▸ Set task
Would you copy out the whole listing exactly as given?

Start of Material

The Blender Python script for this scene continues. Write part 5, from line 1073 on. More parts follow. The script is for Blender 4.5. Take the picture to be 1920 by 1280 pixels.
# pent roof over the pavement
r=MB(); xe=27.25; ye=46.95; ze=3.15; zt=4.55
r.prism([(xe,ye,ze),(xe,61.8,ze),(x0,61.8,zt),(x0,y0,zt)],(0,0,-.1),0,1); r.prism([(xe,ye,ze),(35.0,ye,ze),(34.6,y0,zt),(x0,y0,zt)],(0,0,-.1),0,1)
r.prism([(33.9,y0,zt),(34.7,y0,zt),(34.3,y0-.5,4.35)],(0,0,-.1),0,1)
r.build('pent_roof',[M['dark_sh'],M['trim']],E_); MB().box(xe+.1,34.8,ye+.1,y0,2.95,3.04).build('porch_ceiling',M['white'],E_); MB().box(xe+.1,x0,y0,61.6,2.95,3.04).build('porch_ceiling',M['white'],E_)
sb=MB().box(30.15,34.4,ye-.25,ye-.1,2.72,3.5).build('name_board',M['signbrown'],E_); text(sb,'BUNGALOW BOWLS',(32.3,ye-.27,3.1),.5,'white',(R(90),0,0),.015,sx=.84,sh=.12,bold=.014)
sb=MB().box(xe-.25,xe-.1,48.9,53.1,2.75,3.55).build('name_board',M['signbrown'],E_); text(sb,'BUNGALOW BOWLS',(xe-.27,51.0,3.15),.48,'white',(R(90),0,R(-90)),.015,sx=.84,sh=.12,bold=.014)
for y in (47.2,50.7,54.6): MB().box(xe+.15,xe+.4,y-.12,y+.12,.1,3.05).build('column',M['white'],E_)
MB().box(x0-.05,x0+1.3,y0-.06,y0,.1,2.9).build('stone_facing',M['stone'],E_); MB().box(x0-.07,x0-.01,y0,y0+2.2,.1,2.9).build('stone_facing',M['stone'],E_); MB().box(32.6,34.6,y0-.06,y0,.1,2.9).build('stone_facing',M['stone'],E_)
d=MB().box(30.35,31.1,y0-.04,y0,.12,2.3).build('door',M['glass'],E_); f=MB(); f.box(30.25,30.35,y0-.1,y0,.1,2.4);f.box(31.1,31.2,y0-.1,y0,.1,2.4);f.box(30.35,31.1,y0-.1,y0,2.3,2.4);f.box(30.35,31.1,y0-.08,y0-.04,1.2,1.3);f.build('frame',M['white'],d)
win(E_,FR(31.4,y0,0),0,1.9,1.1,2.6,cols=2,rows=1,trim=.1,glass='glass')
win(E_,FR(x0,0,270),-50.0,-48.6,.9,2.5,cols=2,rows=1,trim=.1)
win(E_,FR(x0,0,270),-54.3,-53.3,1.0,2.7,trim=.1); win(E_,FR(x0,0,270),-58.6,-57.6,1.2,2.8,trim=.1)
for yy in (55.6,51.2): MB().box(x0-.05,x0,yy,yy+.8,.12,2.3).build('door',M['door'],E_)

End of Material

▸ Finished task
The Blender Python script for this scene continues. Write part 5, from line 1073 on. More parts follow. The script is for Blender 4.5. Take the picture to be 1920 by 1280 pixels.
# pent roof over the pavement
r=MB(); xe=27.25; ye=46.95; ze=3.15; zt=4.55
r.prism([(xe,ye,ze),(xe,61.8,ze),(x0,61.8,zt),(x0,y0,zt)],(0,0,-.1),0,1); r.prism([(xe,ye,ze),(35.0,ye,ze),(34.6,y0,zt),(x0,y0,zt)],(0,0,-.1),0,1)
r.prism([(33.9,y0,zt),(34.7,y0,zt),(34.3,y0-.5,4.35)],(0,0,-.1),0,1)
r.build('pent_roof',[M['dark_sh'],M['trim']],E_); MB().box(xe+.1,34.8,ye+.1,y0,2.95,3.04).build('porch_ceiling',M['white'],E_); MB().box(xe+.1,x0,y0,61.6,2.95,3.04).build('porch_ceiling',M['white'],E_)
sb=MB().box(30.15,34.4,ye-.25,ye-.1,2.72,3.5).build('name_board',M['signbrown'],E_); text(sb,'BUNGALOW BOWLS',(32.3,ye-.27,3.1),.5,'white',(R(90),0,0),.015,sx=.84,sh=.12,bold=.014)
sb=MB().box(xe-.25,xe-.1,48.9,53.1,2.75,3.55).build('name_board',M['signbrown'],E_); text(sb,'BUNGALOW BOWLS',(xe-.27,51.0,3.15),.48,'white',(R(90),0,R(-90)),.015,sx=.84,sh=.12,bold=.014)
for y in (47.2,50.7,54.6): MB().box(xe+.15,xe+.4,y-.12,y+.12,.1,3.05).build('column',M['white'],E_)
MB().box(x0-.05,x0+1.3,y0-.06,y0,.1,2.9).build('stone_facing',M['stone'],E_); MB().box(x0-.07,x0-.01,y0,y0+2.2,.1,2.9).build('stone_facing',M['stone'],E_); MB().box(32.6,34.6,y0-.06,y0,.1,2.9).build('stone_facing',M['stone'],E_)
d=MB().box(30.35,31.1,y0-.04,y0,.12,2.3).build('door',M['glass'],E_); f=MB(); f.box(30.25,30.35,y0-.1,y0,.1,2.4);f.box(31.1,31.2,y0-.1,y0,.1,2.4);f.box(30.35,31.1,y0-.1,y0,2.3,2.4);f.box(30.35,31.1,y0-.08,y0-.04,1.2,1.3);f.build('frame',M['white'],d)
win(E_,FR(31.4,y0,0),0,1.9,1.1,2.6,cols=2,rows=1,trim=.1,glass='glass')
win(E_,FR(x0,0,270),-50.0,-48.6,.9,2.5,cols=2,rows=1,trim=.1)
win(E_,FR(x0,0,270),-54.3,-53.3,1.0,2.7,trim=.1); win(E_,FR(x0,0,270),-58.6,-57.6,1.2,2.8,trim=.1)
for yy in (55.6,51.2): MB().box(x0-.05,x0,yy,yy+.8,.12,2.3).build('door',M['door'],E_)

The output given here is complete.